Lose ‘focus on the glove’

It’s a tale as old as time. Your local Little League phenom toes the rubber and enters the most cataclysmic free fall of pitching command in their young career. The pitcher looks for any source of valuable constructive among the sea of vicarious parents and overzealous wannabe coaches. After walking the bases loaded, the young starter heaves a deep breath and steps off the mound. Sensing the need for a pep talk, a parent-coach motions for time and trots out to the mound, his hands buried unnecessarily deep in his pockets:

“Guys, we’re doing fine! We all just need to relax out there, make the plays that we know how to make, and help this guy out.”

The “guy,” invariably suffering from a brutal case of the yips, needs the greatest consolation of all. Instead of reframing his advice for the infielders, the coach turns to his pitcher and imbues one of the most misguided quips in all of youth sports:

“It’s just you and the glove out there.”

In premise, the phrase “just you and the glove” carries great intentions, particularly for young levels of baseball. Youth baseball fans’ tolerance level — and the overall success of the club — almost solely revolves around consistently hitting the strike zone. Inexperienced and underdeveloped hitters at early levels of kid-pitch get themselves out. So long as Little League arms pound the zone, most hitters will beat themselves with an undisciplined or immature approach.

Of course, “just you and glove” is used in an effort to simplify the art of pitching in an increasingly stressful and mentally taxing scenario. In other sports, coaches implement the tactic of limiting the thoughts of overwhelmed athletes to what they’ve known and practiced for weeks or years — for some, their entire lives. Repetitive Olympic sports like swimming and rowing become particularly salient for simplifying big-stage moments; in many cases, the most brilliant and well-versed athletes atop the world attribute their success to “letting go” during preparation and performance. Obsessions over nuanced technique, form and efficiency fall by the wayside under the spotlight, leaving them with nothing but a pure, simplified, sharply focused head.

But pitching, arguably the most mentally taxing and cognitive position in sports, ought not fall under the framework of Olympic legends. Telling a pitcher with a case of the yips to “focus on the glove” resembles telling a 4-star quarterback recruit with a torn ACL to “focus on recovering” or “try to get better.” Clearly, barriers to performance exist, and they persist not through lack of attention or care at the positional core but rather through a physical impediment.
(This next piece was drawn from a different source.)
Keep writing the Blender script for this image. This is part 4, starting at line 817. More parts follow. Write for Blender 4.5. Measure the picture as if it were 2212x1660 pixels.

Instead of encouraging pitchers to overcome the disparity between intentions and outcomes on the mound, encourage them to change their approach. Directing young pitchers with poor control to do the same thing over and over — wildly throw away clean counts with poorly thrown fastballs early, then claw their way back from high-ball counts with dead-red fastballs late — and expect a different result is nothing short of insanity.

In spite of obvious and valid concerns about curveball usage at young levels, it’s very feasible to develop secondary or tertiary pitches that do not carry dangerous long-run health ramifications. Struggling to locate four-seam fastballs poses a substantial issue, but taking a deep breath and relying on changeups, two-seam fastballs, cutters or forkballs leave pitchers with better solutions.

By better, I mean very applicable and relevant as pitchers rise the ranks. With maturity comes the narrowing of the intentions-outcomes gap and the expectation for a wide arsenal of deceptive pitches. Hitters get themselves out less often, and the onus of so-called “pitch design” — not pitch science — falls on bullpens far more heavily.

If youth coaches truly aim to prepare their players for long-term success in baseball, it’s best to advise them that way.